FORGING EFFECTIVE PARTNERSHIPS: During the 2008 presidential campaign, then-senator Obama clearly stated that a secondary benefit of his Iran engagement policy was the creation of greater international unity and focus on the Iranian nuclear problem. "If it [negotiation with Iran] doesn't work," Obama said during the first presidential debate, "then we [will] have strengthened our ability to form alliances to impose tough sanctions" on Iran. That strategy seems to be working. Russia had been a skeptic of sanctions, but has now indicated a willingness to consider them. In late March, Russian foreign minister Sergei Lavrov said that Iran was allowing an opportunity for mutually beneficial dialogue with the West to "slip away." "The [Iranian] regime has become more isolated since I came into office," Obama said in an interview with CBS News. "Part of the reason that we reached out to them was to say, 'You've got a path. You can take a path that allows you to rejoin the international community, or you can take a path of developing nuclear weapons capacity that further isolates you.'" Center for American Progress analysts Sam Charap and Brian Katulis wrote that Obama's "emphasis on collaboration and shared responsibilities constructed a new foundation for global security co-operation, which will extend beyond reining in Iran's nuclear program.
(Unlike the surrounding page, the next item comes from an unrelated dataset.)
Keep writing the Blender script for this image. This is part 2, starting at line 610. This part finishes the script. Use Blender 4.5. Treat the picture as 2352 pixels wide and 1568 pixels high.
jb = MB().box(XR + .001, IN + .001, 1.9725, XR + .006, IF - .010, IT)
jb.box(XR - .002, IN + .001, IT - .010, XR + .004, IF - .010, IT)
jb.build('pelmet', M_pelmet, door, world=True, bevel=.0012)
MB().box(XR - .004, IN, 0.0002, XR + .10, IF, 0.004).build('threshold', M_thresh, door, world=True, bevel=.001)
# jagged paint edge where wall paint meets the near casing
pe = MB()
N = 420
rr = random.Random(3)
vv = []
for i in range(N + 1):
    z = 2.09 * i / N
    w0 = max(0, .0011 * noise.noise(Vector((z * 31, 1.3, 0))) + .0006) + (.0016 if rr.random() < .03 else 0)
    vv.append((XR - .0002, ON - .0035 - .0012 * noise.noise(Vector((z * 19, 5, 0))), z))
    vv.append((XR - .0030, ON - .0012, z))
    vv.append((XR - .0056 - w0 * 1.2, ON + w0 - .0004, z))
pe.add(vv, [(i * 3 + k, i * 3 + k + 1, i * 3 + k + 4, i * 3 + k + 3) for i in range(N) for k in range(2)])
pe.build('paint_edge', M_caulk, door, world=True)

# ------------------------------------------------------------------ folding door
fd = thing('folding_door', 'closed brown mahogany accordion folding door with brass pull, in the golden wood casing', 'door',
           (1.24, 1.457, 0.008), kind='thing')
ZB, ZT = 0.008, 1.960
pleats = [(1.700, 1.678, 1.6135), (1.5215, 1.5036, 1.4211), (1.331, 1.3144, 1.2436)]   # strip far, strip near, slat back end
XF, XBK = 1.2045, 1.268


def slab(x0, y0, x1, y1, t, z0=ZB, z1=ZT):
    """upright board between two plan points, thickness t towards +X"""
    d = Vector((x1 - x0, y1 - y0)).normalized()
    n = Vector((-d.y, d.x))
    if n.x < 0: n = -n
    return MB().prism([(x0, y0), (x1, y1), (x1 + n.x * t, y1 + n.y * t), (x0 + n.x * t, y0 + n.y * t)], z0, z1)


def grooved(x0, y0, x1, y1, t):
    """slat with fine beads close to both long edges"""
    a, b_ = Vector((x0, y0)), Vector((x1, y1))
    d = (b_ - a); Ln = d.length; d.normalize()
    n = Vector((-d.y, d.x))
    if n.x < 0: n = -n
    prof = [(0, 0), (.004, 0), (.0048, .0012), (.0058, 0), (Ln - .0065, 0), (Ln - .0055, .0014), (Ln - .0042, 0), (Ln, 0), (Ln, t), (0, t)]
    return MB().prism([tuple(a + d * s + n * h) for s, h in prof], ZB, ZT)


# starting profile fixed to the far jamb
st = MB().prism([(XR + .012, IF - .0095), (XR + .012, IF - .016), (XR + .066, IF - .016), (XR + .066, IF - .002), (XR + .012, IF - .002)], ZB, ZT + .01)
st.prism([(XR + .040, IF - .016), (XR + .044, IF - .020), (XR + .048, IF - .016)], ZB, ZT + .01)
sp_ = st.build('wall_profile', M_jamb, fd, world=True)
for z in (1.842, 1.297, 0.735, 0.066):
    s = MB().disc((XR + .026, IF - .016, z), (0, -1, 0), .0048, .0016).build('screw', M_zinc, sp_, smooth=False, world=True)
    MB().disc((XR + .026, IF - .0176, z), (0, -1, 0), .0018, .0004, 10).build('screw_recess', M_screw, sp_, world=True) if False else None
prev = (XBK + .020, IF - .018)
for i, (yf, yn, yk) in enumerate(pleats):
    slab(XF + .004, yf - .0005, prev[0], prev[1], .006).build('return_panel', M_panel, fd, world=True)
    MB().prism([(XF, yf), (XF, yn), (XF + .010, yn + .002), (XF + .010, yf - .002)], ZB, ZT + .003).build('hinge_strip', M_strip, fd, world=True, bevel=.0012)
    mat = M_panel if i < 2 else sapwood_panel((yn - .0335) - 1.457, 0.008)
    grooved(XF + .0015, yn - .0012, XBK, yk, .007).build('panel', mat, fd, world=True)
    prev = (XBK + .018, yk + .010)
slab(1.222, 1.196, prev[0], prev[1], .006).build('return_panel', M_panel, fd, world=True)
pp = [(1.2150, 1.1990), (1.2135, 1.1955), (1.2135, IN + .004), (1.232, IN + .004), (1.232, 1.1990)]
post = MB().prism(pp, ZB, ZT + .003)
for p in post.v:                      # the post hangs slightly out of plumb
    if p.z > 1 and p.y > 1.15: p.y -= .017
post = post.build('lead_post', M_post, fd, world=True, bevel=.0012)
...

In little over a year, the engagement policy has revived America's influence and leverage and created a diplomatic infrastructure that will make America more secure." As Rudy DeLeon, Winny Chen, and John Gans wrote in a 2008 report (pdf) for the Center for American Progress, "diplomacy, when integrated with other policy tools," provides "a powerful force multiplier for advancing U.S. interests."